Let's say you've a 1kW coil at 150kHz.  At a BPS of 100 that's
a peak power of around 50kW.   Lets say that 0.1% of the input
power finds its way into a higher mode of the primary at say
10Mhz. That's 100 pulses per second at a power of 50 Watts. 

If 10% of this energy then propagates along the secondary
(a reasonable guess, I think) that's around 5 W to a radiator
which is perhaps 1/20th of a wavelength.  The proportion of
this which is actually radiated depends on the ratio of the
secondary's radiation resistance to its loss resistance at 10Mhz.
With some reasonable guesses, we could get a uV/m or so at 1km,
which could be quite detectable, especially as from this source
the energy could be confined to quite a narrow bandwidth.

> Indeed, a spectrum analyzer plot from a few hundred meters away
> would be an interesting thing to look at...

Very.  Would have to do a sweep with the coil off so that the
background could be subtracted.  Perhaps a synchronous demodulator
locked to either the firing rate or the secondary current.  Then
you'd be able to identify where on the TC the radiated RF was
being created.

The nice thing about RF coming from breakout, etc, is that it
would be fairly well spread across the spectrum, so that even if
the total power was quite high, the amount appearing within any
normal comms bandwidth would be quite low.

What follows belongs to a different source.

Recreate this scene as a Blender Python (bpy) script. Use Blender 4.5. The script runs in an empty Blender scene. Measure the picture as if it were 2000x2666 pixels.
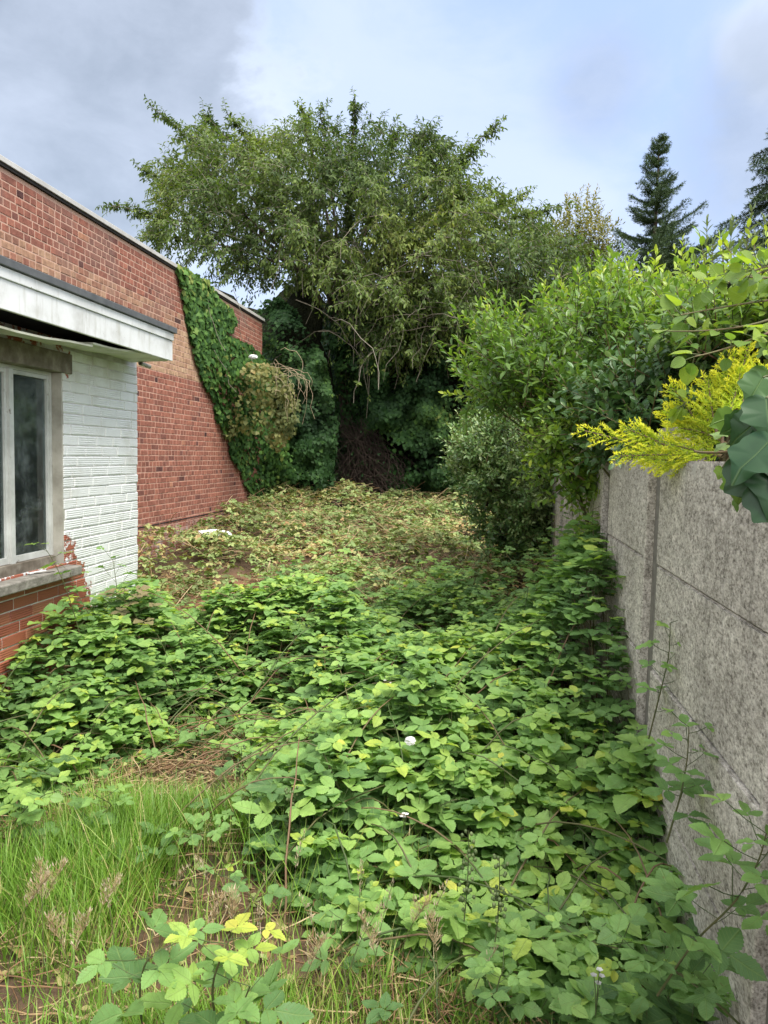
import bpy, bmesh, math
import numpy as np
from mathutils import Matrix, Vector

rng = np.random.default_rng(11)
scene = bpy.context.scene
COL = scene.collection
PI = math.pi

# ------------------------------------------------------------------ camera
FOC = 26/36*2666
CAM = np.array([0.0, 0.0, 1.7])
def cam_rot(pitch, yaw, roll):
    return np.array(Matrix.Rotation(math.radians(yaw), 3, 'Z') @ Matrix.Rotation(math.radians(90-pitch), 3, 'X') @ Matrix.Rotation(math.radians(roll), 3, 'Z'))
ROT = cam_rot(4.368, 7.864, 1.3)
cam_data = bpy.data.cameras.new('camera'); cam = bpy.data.objects.new('camera', cam_data); COL.objects.link(cam)
cam_data.sensor_fit = 'VERTICAL'; cam_data.sensor_height = 36; cam_data.lens = 26; cam_data.clip_start = .05; cam_data.clip_end = 2000
cam.matrix_world = Matrix.Translation(CAM) @ Matrix(ROT.tolist()).to_4x4()
scene.camera = cam

# survey: a bearing (read off the photograph) to a place at a known plane
DS = 1659/2000
def ray(u, v):
    u = np.asarray(u, float)/DS; v = np.asarray(v, float)/DS
    d = np.stack([(u-1000)/FOC, (1333-v)/FOC, -np.ones_like(u)], -1)
    return d @ ROT.T
def onX(u, v, X): d = ray(u, v); return CAM + d*((X-CAM[0])/d[..., 0])[..., None]
def onY(u, v, Y): d = ray(u, v); return CAM + d*((Y-CAM[1])/d[..., 1])[..., None]
def onZ(u, v, Z): d = ray(u, v); return CAM + d*((Z-CAM[2])/d[..., 2])[..., None]

# ------------------------------------------------------------------ helpers
def nrm(a): return a/np.maximum(np.linalg.norm(a, axis=-1, keepdims=True), 1e-9)
def U(a, b, n=None): return rng.uniform(a, b, n)
def sstep(a, b, x): t = np.clip((x-a)/(b-a), 0, 1); return t*t*(3-2*t)
_nz = [(rng.uniform(0, 2*PI), rng.uniform(0, 2*PI), rng.uniform(.7, 1.4)) for _ in range(12)]
def noise2(x, y, f=1.0):
    s = 0
    for a, p, k in _nz:
        s = s + np.sin((x*math.cos(a)+y*math.sin(a))*f*k*2.2+p*3)
    return s/math.sqrt(12*.5)          # about unit variance

def tag(o, label=None, cat=None, group=None, kind=None):
    if label: o['label'] = label
    if cat: o['category'] = cat
    if group: o['group'] = group
    if kind or cat: o['kind'] = kind or 'thing'
    return o
def empty(name, loc=(0, 0, 0)):
    o = bpy.data.objects.new(name, None); COL.objects.link(o); o.location = loc; o.empty_display_size = .1
    return o
def link(name, me, parent=None):
    o = bpy.data.objects.new(name, me); COL.objects.link(o)
    if parent is not None:
        o.parent = parent
        o.matrix_parent_inverse = Matrix.Translation(parent.location).inverted()
    return o

class Geo:
    """collects arrays of vertices and faces, then links them as ONE mesh object"""
    def __init__(s): s.v = []; s.f = []; s.n = 0; s.t = []; s.uv = []; s.mi = []; s.sm = []
    def add(s, V, faces, tint=.5, uv=None, mi=0, smooth=True):
        V = np.asarray(V, float).reshape(-1, 3); k = len(V)
        s.v.append(V)
        s.t.append(np.broadcast_to(np.asarray(tint, float), (k,)))
        s.uv.append(np.zeros((k, 2)) if uv is None else np.asarray(uv, float).reshape(-1, 2))
        for F in faces:                     # list of int arrays (m,3) or (m,4)
            F = np.asarray(F); s.f.append(F+s.n); s.mi.append(np.full(len(F), mi)); s.sm.append(np.full(len(F), smooth))
        s.n += k
    def build(s, name, mats, parent=None):
        me = bpy.data.meshes.new(name)
        V = np.concatenate(s.v); me.vertices.add(len(V)); me.vertices.foreach_set('co', V.ravel().astype(np.float32))
        L = np.concatenate([F.ravel() for F in s.f]); ln = np.concatenate([np.full(len(F), F.shape[1]) for F in s.f])
        me.loops.add(len(L)); me.loops.foreach_set('vertex_index', L.astype(np.int32))
        st = np.concatenate([[0], np.cumsum(ln)[:-1]])
        me.polygons.add(len(ln)); me.polygons.foreach_set('loop_start', st.astype(np.int32)); me.polygons.foreach_set('loop_total', ln.astype(np.int32))
        me.polygons.foreach_set('material_index', np.concatenate(s.mi).astype(np.int32))
        me.polygons.foreach_set('use_smooth', np.concatenate(s.sm).astype(bool))
        a = me.attributes.new('tint', 'FLOAT', 'POINT'); a.data.foreach_set('value', np.concatenate(s.t).astype(np.float32))
        a = me.attributes.new('luv', 'FLOAT2', 'POINT'); a.data.foreach_set('vector', np.concatenate(s.uv).ravel().astype(np.float32))
        for m in (mats if isinstance(mats, (list, tuple)) else [mats]): me.materials.append(m)
        me.update(calc_edges=True); me.validate()
        return link(name, me, parent)
    # --- shapes
    def box(s, x0, x1, y0, y1, z0, z1, tint=.5, mi=0, bev=0):
        bm = bmesh.new(); bmesh.ops.create_cube(bm, size=1)
        for v in bm.verts: v.co = ((x0+x1)/2+v.co.x*(x1-x0), (y0+y1)/2+v.co.y*(y1-y0), (z0+z1)/2+v.co.z*(z1-z0))
        if bev: bmesh.ops.bevel(bm, geom=bm.edges[:], offset=bev, segments=2, affect='EDGES', profile=.5)
        s.bm(bm, tint, mi)
    def bm(s, bm, tint=.5, mi=0, smooth=False):
        bm.verts.index_update()
        V = [v.co[:] for v in bm.verts]; t = {}
        for f in bm.faces: t.setdefault(len(f.verts), []).append([v.index for v in f.verts])
        s.add(V, [np.array(x) for x in t.values()], tint, None, mi, smooth); bm.free()
    def tubes(s, P, R, sides=3, tint=.5, mi=0):
        """P (N,K,3) polylines, R (N,K) radii"""
        P = np.asarray(P, float); N, K, _ = P.shape; R = np.broadcast_to(np.asarray(R, float), (N, K))
        T = nrm(np.gradient(P, axis=1)); ref = np.where(np.abs(T[..., 2:3]) > .9, [1., 0, 0], [0, 0, 1.])
        A = nrm(np.cross(T, ref)); B = np.cross(T, A)
        ang = np.arange(sides)*2*PI/sides
        V = P[:, :, None]+R[..., None, None]*(np.cos(ang)[:, None]*A[:, :, None]+np.sin(ang)[:, None]*B[:, :, None])
        i = np.arange(N*K*sides).reshape(N, K, sides); j = np.roll(i, -1, 2)
        F = np.stack([i[:, :-1], j[:, :-1], j[:, 1:], i[:, 1:]], -1).reshape(-1, 4)
        t = np.repeat(np.broadcast_to(np.asarray(tint, float), (N,)), K*sides)
        s.add(V, [F], t, None, mi)
    def leaves(s, tmpl, pos, axis, normal, size, tint=.5, width=1.0, mi=0):
        TV, TF, TU = tmpl
        pos = np.asarray(pos, float); N = len(pos)
        if N == 0: return
        ax = nrm(np.asarray(axis, float)); side = nrm(np.cross(ax, normal)); n2 = np.cross(side, ax)
        size = np.broadcast_to(np.asarray(size, float), (N,)); width = np.broadcast_to(np.asarray(width, float), (N,))
        V = pos[:, None]+size[:, None, None]*(TV[None, :, 0:1]*width[:, None, None]*side[:, None]+TV[None, :, 1:2]*ax[:, None]+TV[None, :, 2:3]*n2[:, None])
        k = len(TV); off = (np.arange(N)*k)[:, None, None]
        s.add(V, [(F[None]+off).reshape(-1, F.shape[1]) for F in TF], np.repeat(np.broadcast_to(np.asarray(tint, float), (N,)), k), np.tile(TU, (N, 1)), mi)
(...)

For this reason, a communications receiver may not be as good
as a spectrum analyser for picking up 'breakout noise'.
The voltage controlled tuner and IF stages from an old video
recorder or TV make a great wideband spectrum analyser for UHF.
Disable the agc and take the video output to scope-y, sweep to
scope-x.

I hope the OP can give us a little more info about what freqs
were involved, power levels, etc.  Obviously an area ripe for
some investigation. I'm sure that in principle it should be
possible to operate a TC in the most sensitive areas, and its
just a case of identifying and suppressing unwanted radiation
before your neighbours do it for you!  

But watch out, if the FCC/RA/nanny state, etc get their teeth
into coiling, then we'll be up the creek, well and truly.  If
ever TCs were legally declared to be 'spark transmitters' then
coilers would all have to retreat inside screened rooms. No more
outdoor TC displays.

Wonder if the commercial chaps have any regs they are already
required to meet re radiation?   Perhaps their gear has to be
FCC approved before use?  Let's try to avoid all that by not 
making enough 'noise' in the first place to attract attention!